Quel che ne è scaturito, comunque, potrà in futuro salvare l’umanità.
Tempo al tempo e…che la serenità regni sovrana.
Ciao Marco, grazie ;-)
Dopo 8 giorni saluto la città, Adriano, Marco e le altre anime inquiete.
Il piano era di scendere lungo la costa ed arrivare sino a Malacca, ma dall’altra parte che c’è?
La curiosità mi ha spinto ad est e come consigliatomi anche dal monkey faccio tappa alle Perhentian Islands.
Viaggiare in Malesia è effettivamente comodo, bus, strade e tutto il resto sono efficienti e moderne, anche troppo.
Primi produttori di olio di palma del mondo, ci tengono lo so.
Sapevo della famigerata aria condizionata malese ma non avevo idea che si viaggiasse in una tormenta.
Inutile chiedere di abbassare l’aria!!!
Vedevo le persone alla stazione con maglie, coperte, moon boot e pelli di yack ma non potevo immaginare tanto, ed io solo con il mio sarong e la fascetta per i capelli, ibernato!
Dopo una inutile notte a Kota Bharu (utile solo a comprendere che: la quasi totalità degli abitanti sono musulmani e con lo “stile” di vita che ne consegue, ci sono un KFC e un MC’D per ogni abitante, i sorci si limano le unghie sui marciapiedi, i prezzi sono elevati!!!) nel pomeriggio mi imbarco a Kuala Besut e arrivo a Pulau Kecil, la più piccola delle due isole ed anche le più economica…umm…
Mi faccio “lanciare” a long beach in cerca di sistemazione e visito tutte le strutture della spiaggia, circa 60 in 50 mq, tra l'immane massa di umani occidentali riversa sulla spiaggia, tutte hanno prezzi elevati (per me!).
Trovo in fine un letto in un dormitorio proprio in riva al mare per 30 ringgit!!!
Alex, il ragazzo che la gestisce, è francese atipico e simpatico, vive ormai in Malesia da qualche anno deciso seriamente a starci!
Subito troviamo un intesa nonostante la rivalità calcistica (viste anche le rispettive figure della coppa passata), che sarà fondamentale per la mia permanenza.
L’isola non ha strade, non ci sono veicoli, si attraversa da parte a parte grazie ad un sentiero in mezzo alla giungla, ad ogni modo da qualunque punto si guardi è meravigliosa.
L’acqua turchese, pulita, trasparente, coralli, sabbia bianchissima e vegetazione rigogliosa…sogno.
L’esplorazione di rito parte l’indomani e come da “capro…copione” pur di non pagare il taxi boat passo l’intera giornata a camminare tra gli unici due sentieri attraverso la giungla, tra il sali e scendi continuo, gli infarti provocati più dai varani che dalla fatica (fino a 150 cm di lunghezza!!!), piccoli bungalow nascosti e suggestive calette deserte dove rigenerarsi; arrivo sino al villaggio dei pescatori, unico luogo abitato.
La strada finisce qui!!!
Come?
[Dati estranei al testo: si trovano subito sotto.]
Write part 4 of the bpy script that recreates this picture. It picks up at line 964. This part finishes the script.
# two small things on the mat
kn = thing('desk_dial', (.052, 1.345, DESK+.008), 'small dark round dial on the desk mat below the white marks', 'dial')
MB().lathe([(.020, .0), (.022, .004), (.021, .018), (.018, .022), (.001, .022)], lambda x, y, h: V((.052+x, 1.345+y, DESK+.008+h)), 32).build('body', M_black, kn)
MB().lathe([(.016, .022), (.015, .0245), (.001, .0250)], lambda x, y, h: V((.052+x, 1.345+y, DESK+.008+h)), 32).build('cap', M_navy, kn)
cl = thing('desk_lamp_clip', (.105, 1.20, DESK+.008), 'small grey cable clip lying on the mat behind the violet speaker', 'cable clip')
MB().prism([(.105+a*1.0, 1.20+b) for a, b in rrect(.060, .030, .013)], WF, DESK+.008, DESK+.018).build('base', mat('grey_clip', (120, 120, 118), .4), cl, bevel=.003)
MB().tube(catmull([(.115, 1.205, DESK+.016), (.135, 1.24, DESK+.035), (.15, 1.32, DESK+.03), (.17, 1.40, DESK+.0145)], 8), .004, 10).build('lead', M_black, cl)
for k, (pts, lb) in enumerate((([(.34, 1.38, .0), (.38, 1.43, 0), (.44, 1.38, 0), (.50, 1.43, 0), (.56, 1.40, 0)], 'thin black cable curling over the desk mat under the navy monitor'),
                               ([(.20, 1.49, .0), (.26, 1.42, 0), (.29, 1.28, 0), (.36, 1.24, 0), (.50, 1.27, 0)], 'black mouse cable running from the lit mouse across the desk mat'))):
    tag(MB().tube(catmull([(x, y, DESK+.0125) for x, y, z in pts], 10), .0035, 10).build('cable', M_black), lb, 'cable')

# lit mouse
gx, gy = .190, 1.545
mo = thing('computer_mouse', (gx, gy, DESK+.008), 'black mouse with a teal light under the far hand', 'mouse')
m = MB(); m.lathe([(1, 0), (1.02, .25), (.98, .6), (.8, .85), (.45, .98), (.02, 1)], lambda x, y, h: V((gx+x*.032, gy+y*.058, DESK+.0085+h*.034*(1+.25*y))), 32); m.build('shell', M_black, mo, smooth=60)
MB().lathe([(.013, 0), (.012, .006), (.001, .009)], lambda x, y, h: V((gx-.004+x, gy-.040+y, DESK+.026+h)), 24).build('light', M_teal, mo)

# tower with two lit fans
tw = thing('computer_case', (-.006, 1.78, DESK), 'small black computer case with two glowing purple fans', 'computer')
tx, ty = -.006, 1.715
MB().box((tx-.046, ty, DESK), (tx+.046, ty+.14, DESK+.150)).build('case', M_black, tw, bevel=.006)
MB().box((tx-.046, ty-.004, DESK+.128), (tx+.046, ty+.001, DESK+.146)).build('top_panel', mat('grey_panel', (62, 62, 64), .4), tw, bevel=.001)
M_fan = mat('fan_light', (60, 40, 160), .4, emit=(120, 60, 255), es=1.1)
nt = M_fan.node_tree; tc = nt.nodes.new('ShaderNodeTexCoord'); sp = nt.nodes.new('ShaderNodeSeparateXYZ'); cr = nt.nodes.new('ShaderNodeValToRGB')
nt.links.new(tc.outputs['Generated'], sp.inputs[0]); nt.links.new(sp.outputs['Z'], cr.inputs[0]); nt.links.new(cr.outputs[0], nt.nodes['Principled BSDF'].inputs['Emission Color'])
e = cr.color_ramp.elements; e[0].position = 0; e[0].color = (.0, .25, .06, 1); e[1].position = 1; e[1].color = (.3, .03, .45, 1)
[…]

Vedo la mia spiaggia da qui, non sarà più di un km.
Taxi boat o torni indietro…
Facile immaginare il capronico epilogo!
L’indomani mi concedo la mia prima, vera giornata di snorkeling, con la maschera!
Insieme a tre cinesi anemiche ed incredibilmente imbranate trascorro la giornata tra le meraviglie degli “abissi”, tra l’inverosimile e suggestiva varietà di coralli, nuotando tra pesci di ogni colore e dimensione, barracuda, squali (non più di un metro e mezzo) e tartarughe marine giganti.
Come fluttuare nella fantasia.
Il divertito e gentile ragazzo della barca doveva ogni volta venirmi a ripescare, mi sentivo come un bambino nella fabbrica di Willy Wonka.
Non avrei mai immaginato di rimanere rapito da una cosa simile, ma sbagliavo.
Stupito ancora una volta dalle meraviglie di questo Mondo.